- PROVIDED DATA -
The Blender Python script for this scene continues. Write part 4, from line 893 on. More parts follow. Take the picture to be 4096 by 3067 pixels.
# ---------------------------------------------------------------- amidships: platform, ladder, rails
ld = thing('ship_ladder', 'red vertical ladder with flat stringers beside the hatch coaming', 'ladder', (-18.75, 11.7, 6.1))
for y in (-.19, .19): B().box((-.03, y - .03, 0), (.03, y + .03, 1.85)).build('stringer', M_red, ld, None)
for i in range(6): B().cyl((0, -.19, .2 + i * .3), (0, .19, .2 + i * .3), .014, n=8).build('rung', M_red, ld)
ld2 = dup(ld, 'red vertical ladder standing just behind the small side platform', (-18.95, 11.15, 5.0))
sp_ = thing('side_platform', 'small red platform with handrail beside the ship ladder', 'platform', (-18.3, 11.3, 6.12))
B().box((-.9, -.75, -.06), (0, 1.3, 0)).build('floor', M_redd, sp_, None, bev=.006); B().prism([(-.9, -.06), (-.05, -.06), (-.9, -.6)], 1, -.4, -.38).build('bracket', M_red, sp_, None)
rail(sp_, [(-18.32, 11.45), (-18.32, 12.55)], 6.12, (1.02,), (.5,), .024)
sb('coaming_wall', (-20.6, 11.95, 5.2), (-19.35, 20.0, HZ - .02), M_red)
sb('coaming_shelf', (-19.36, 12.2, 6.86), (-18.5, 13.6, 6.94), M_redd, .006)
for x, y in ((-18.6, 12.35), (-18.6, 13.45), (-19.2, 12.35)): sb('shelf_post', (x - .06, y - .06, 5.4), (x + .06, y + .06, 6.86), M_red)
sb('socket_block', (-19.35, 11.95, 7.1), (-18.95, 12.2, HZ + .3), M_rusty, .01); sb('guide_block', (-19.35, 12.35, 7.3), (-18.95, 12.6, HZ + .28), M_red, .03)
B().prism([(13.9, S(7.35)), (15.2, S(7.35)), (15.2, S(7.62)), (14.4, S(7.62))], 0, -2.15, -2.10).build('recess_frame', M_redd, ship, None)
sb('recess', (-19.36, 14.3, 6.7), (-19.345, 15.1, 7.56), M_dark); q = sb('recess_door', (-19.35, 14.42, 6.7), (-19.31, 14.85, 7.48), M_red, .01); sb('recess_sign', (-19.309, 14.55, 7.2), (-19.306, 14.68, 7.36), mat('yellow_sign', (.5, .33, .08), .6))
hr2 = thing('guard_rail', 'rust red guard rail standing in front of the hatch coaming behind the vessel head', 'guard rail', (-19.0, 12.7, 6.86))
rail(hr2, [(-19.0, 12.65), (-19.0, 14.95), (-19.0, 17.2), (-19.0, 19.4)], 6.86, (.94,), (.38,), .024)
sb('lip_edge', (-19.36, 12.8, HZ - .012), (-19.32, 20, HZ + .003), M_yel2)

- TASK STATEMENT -
Quote each line above in full, word for word.

- THE SOLUTION -
The Blender Python script for this scene continues. Write part 4, from line 893 on. More parts follow. Take the picture to be 4096 by 3067 pixels.
# ---------------------------------------------------------------- amidships: platform, ladder, rails
ld = thing('ship_ladder', 'red vertical ladder with flat stringers beside the hatch coaming', 'ladder', (-18.75, 11.7, 6.1))
for y in (-.19, .19): B().box((-.03, y - .03, 0), (.03, y + .03, 1.85)).build('stringer', M_red, ld, None)
for i in range(6): B().cyl((0, -.19, .2 + i * .3), (0, .19, .2 + i * .3), .014, n=8).build('rung', M_red, ld)
ld2 = dup(ld, 'red vertical ladder standing just behind the small side platform', (-18.95, 11.15, 5.0))
sp_ = thing('side_platform', 'small red platform with handrail beside the ship ladder', 'platform', (-18.3, 11.3, 6.12))
B().box((-.9, -.75, -.06), (0, 1.3, 0)).build('floor', M_redd, sp_, None, bev=.006); B().prism([(-.9, -.06), (-.05, -.06), (-.9, -.6)], 1, -.4, -.38).build('bracket', M_red, sp_, None)
rail(sp_, [(-18.32, 11.45), (-18.32, 12.55)], 6.12, (1.02,), (.5,), .024)
sb('coaming_wall', (-20.6, 11.95, 5.2), (-19.35, 20.0, HZ - .02), M_red)
sb('coaming_shelf', (-19.36, 12.2, 6.86), (-18.5, 13.6, 6.94), M_redd, .006)
for x, y in ((-18.6, 12.35), (-18.6, 13.45), (-19.2, 12.35)): sb('shelf_post', (x - .06, y - .06, 5.4), (x + .06, y + .06, 6.86), M_red)
sb('socket_block', (-19.35, 11.95, 7.1), (-18.95, 12.2, HZ + .3), M_rusty, .01); sb('guide_block', (-19.35, 12.35, 7.3), (-18.95, 12.6, HZ + .28), M_red, .03)
B().prism([(13.9, S(7.35)), (15.2, S(7.35)), (15.2, S(7.62)), (14.4, S(7.62))], 0, -2.15, -2.10).build('recess_frame', M_redd, ship, None)
sb('recess', (-19.36, 14.3, 6.7), (-19.345, 15.1, 7.56), M_dark); q = sb('recess_door', (-19.35, 14.42, 6.7), (-19.31, 14.85, 7.48), M_red, .01); sb('recess_sign', (-19.309, 14.55, 7.2), (-19.306, 14.68, 7.36), mat('yellow_sign', (.5, .33, .08), .6))
hr2 = thing('guard_rail', 'rust red guard rail standing in front of the hatch coaming behind the vessel head', 'guard rail', (-19.0, 12.7, 6.86))
rail(hr2, [(-19.0, 12.65), (-19.0, 14.95), (-19.0, 17.2), (-19.0, 19.4)], 6.86, (.94,), (.38,), .024)
sb('lip_edge', (-19.36, 12.8, HZ - .012), (-19.32, 20, HZ + .003), M_yel2)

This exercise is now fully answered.